A new semester, and I feel like I'm getting off to a great start! I feel like I've been working hard to study Japanese and I incorporate it as much as possible into my daily life - reading magazines, watching TV shows, using Japanese websites. I'm currently reading the book つめたいよるに by Ekuni Kaori (my computer had too much trouble getting the correct kanji :-p). I like it a lot so far. I think since I'm already settled in, I don't have the need to go crazy socializing with the new kids, but I know enough to help them out with organizing stuff.

But despite all this excitingness, I'm hitting a rut of failllll - aka being the Wilma I am and getting caught up in boy drama. Nothing has happened but I've had some crushes on and off this year and I'm currently at the apex of one. :-( It sucks. It's really exciting when you see the person and see signs of interest, etc, but I HATE waiting around for the week to pass. All for it to build up to maybe even nothing. I hate feeling impatient like this, and I hate when things end in disappointment. :-( So this has put me in a funk for the past couple of days, but hopefully I'll calm down or get some good signals. This is slightly mirroring a crush I had last semester in that I'm seeing what I think are reallllyy positive signs but then either I don't reciprocate them well enough or I imagined them, and things could bomb. Eeeek! I always need to get these thoughts out in every medium possible whenever I'm wrapped up in them, but this is too public of a forum to say any more.

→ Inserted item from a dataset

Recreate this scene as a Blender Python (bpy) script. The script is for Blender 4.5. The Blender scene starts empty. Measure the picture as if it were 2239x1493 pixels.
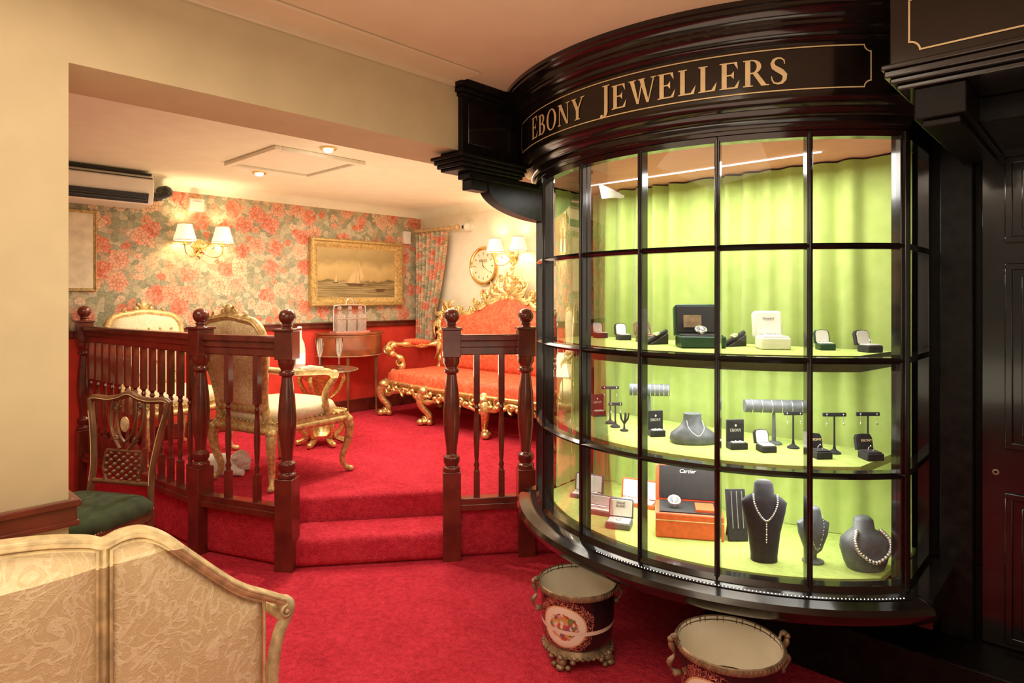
import bpy, math, random, bmesh
from mathutils import Vector, Matrix
random.seed(7)
PHI=math.atan2(-.6834,.7301)
U=(.6834,.7301); V=(.7301,-.6834)
def W(a,b,z=0): return (a*V[0]+b*U[0], a*V[1]+b*U[1], z)
def AB(X,Y): return (X*V[0]+Y*V[1], X*U[0]+Y*U[1])
pi=math.pi
COL=bpy.context.scene.collection

# ---------------------------------------------------------------- materials
class NT:
    def __init__(s,name):
        s.m=bpy.data.materials.new(name); s.m.use_nodes=True
        s.t=s.m.node_tree; s.n=s.t.nodes; s.b=s.n['Principled BSDF']; s.out=s.n['Material Output']
    def N(s,ty,**k):
        n=s.n.new(ty)
        for a,v in k.items(): setattr(n,a,v)
        return n
    def L(s,a,b): s.t.links.new(a,b)
    def math(s,op,a,b=0.0,clamp=False):
        n=s.N('ShaderNodeMath',operation=op); n.use_clamp=clamp
        for i,x in enumerate((a,b)):
            if isinstance(x,(int,float)): n.inputs[i].default_value=x
            else: s.L(x,n.inputs[i])
        return n.outputs[0]
    def obj(s): return s.N('ShaderNodeTexCoord').outputs['Object']
    def noise(s,vec,scale,detail=3,dist=0,rough=.5):
        n=s.N('ShaderNodeTexNoise'); n.inputs['Scale'].default_value=scale
        n.inputs['Detail'].default_value=detail; n.inputs['Distortion'].default_value=dist
        n.inputs['Roughness'].default_value=rough
        s.L(vec,n.inputs['Vector']); return n.outputs['Fac']
    def ramp(s,fac,stops,interp='LINEAR'):
        n=s.N('ShaderNodeValToRGB'); n.color_ramp.interpolation=interp
        e=n.color_ramp.elements
        while len(e)<len(stops): e.new(.5)
        for i,(p,c) in enumerate(stops):
            e[i].position=p; e[i].color=(c[0],c[1],c[2],1)
        s.L(fac,n.inputs['Fac']); return n.outputs['Color']
    def mix(s,f,a,b,bt='MIX'):
        n=s.N('ShaderNodeMix',data_type='RGBA',blend_type=bt)
        for i,x in ((0,f),(6,a),(7,b)):
            if isinstance(x,(int,float)): n.inputs[i].default_value=x
            elif isinstance(x,tuple): n.inputs[i].default_value=(x[0],x[1],x[2],1)
            else: s.L(x,n.inputs[i])
        return n.outputs[2]
    def bump(s,h,st=.3,d=.01):
        n=s.N('ShaderNodeBump'); n.inputs['Strength'].default_value=st; n.inputs['Distance'].default_value=d
        s.L(h,n.inputs['Height']); s.L(n.outputs[0],s.b.inputs['Normal'])
    def col(s,c):
        if isinstance(c,tuple): s.b.inputs['Base Color'].default_value=(c[0],c[1],c[2],1)
        else: s.L(c,s.b.inputs['Base Color'])
    def p(s,**k):
        for a,v in k.items(): s.b.inputs[a.replace('_',' ')].default_value=v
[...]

I want to stop acting like a middle school girl! I want to stop hallucinating my phone's vibrations! I want to stop the internet stalking! I want to stop bugging my friends about this! I want to stop looking at couples and date spots and wondering! I want to stop looking out the bus window and wondering who I could see by chance! I want to stop having hour long baths where all I do is listen to music and sigh! Most of all, I want to stop wishing I could relive memories, because thinking of all the wonderful moments in life you can never revisit is a very sad thing. :-(

In a ways, I'm happy that such an amazing thing is the cause of my down mood, rather than something actually unhappy.